*COLLECTED MATERIAL*:
-.-.-

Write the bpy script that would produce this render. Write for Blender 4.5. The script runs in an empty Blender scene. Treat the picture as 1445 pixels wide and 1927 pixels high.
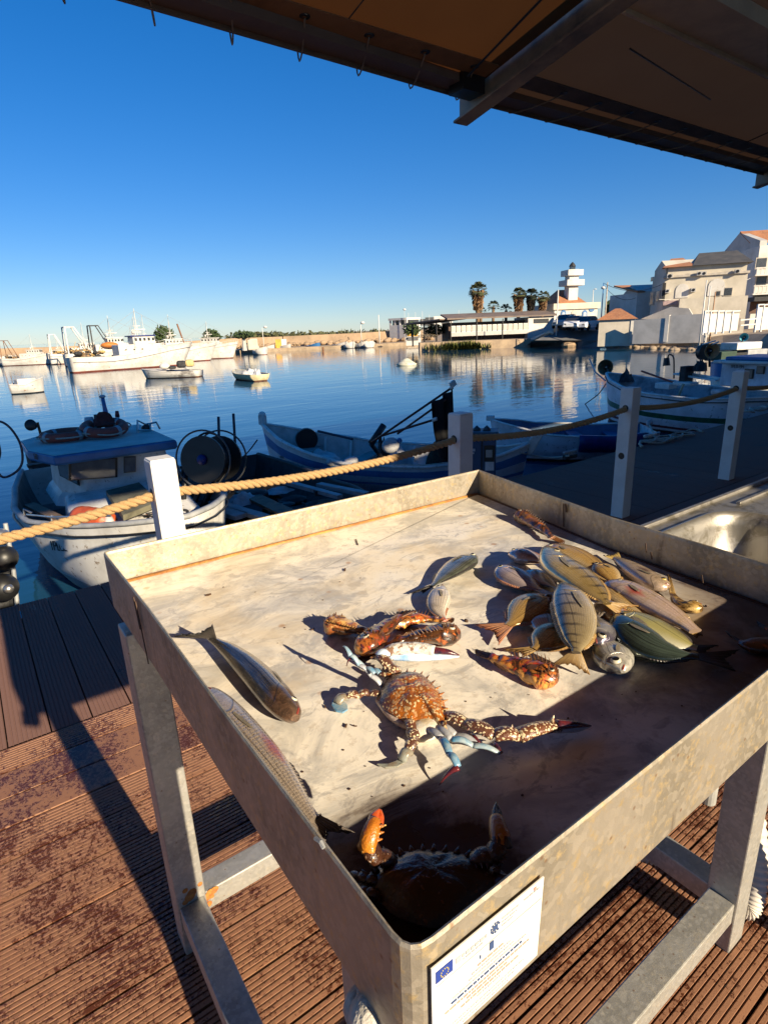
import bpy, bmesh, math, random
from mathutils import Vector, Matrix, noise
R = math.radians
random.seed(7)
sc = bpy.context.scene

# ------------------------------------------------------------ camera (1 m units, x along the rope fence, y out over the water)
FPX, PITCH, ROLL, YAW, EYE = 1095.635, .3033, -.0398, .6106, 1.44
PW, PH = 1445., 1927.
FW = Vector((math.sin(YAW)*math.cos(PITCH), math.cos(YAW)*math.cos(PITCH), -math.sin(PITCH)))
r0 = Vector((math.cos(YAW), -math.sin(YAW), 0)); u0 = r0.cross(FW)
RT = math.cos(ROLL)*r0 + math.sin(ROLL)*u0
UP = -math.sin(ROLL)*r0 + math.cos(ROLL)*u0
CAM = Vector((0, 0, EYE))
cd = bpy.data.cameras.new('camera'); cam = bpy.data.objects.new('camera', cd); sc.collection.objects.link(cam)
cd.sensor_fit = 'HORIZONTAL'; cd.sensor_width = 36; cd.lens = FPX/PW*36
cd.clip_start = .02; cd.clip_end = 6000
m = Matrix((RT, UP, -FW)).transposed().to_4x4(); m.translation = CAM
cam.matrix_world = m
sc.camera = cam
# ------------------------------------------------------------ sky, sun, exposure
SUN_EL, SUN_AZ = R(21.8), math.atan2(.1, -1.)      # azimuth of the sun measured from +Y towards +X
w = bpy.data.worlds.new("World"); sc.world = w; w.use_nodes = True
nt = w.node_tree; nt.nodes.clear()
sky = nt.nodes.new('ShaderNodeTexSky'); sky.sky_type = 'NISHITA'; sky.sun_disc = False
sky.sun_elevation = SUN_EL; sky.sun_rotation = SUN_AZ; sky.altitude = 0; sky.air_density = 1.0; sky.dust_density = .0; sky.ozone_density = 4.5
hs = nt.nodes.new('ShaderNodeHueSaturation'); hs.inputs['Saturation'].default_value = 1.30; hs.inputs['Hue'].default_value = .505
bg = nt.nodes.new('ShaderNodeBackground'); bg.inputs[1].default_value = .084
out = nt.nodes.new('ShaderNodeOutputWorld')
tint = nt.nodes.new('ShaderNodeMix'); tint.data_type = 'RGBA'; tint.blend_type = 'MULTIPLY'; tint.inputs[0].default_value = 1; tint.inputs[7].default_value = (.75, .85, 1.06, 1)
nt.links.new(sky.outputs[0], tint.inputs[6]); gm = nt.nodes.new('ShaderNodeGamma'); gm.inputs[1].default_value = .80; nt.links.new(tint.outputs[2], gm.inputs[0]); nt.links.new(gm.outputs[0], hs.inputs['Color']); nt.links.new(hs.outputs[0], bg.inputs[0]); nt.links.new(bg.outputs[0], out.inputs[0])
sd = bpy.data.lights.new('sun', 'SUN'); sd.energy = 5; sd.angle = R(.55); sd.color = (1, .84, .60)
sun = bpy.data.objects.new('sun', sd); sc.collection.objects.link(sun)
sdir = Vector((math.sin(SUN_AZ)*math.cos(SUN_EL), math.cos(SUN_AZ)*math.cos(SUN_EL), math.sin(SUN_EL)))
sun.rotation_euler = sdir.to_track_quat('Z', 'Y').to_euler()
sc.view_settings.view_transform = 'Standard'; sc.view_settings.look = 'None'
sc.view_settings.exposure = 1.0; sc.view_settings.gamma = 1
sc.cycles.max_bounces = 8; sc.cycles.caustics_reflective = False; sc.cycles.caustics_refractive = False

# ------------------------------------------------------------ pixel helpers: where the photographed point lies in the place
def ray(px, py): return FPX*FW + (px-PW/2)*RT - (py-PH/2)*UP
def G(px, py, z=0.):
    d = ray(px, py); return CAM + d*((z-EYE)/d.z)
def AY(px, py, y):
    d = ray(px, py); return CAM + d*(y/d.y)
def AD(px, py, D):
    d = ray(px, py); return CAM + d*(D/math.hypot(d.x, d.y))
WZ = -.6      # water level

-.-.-

*PROBLEM TO WORK ON*:
Print the data above verbatim from the first line through the line holding "sc = bpy.context.scene", leaving every picture out.

*FULL SOLUTION*:
Write the bpy script that would produce this render. Write for Blender 4.5. The script runs in an empty Blender scene. Treat the picture as 1445 pixels wide and 1927 pixels high.
import bpy, bmesh, math, random
from mathutils import Vector, Matrix, noise
R = math.radians
random.seed(7)
sc = bpy.context.scene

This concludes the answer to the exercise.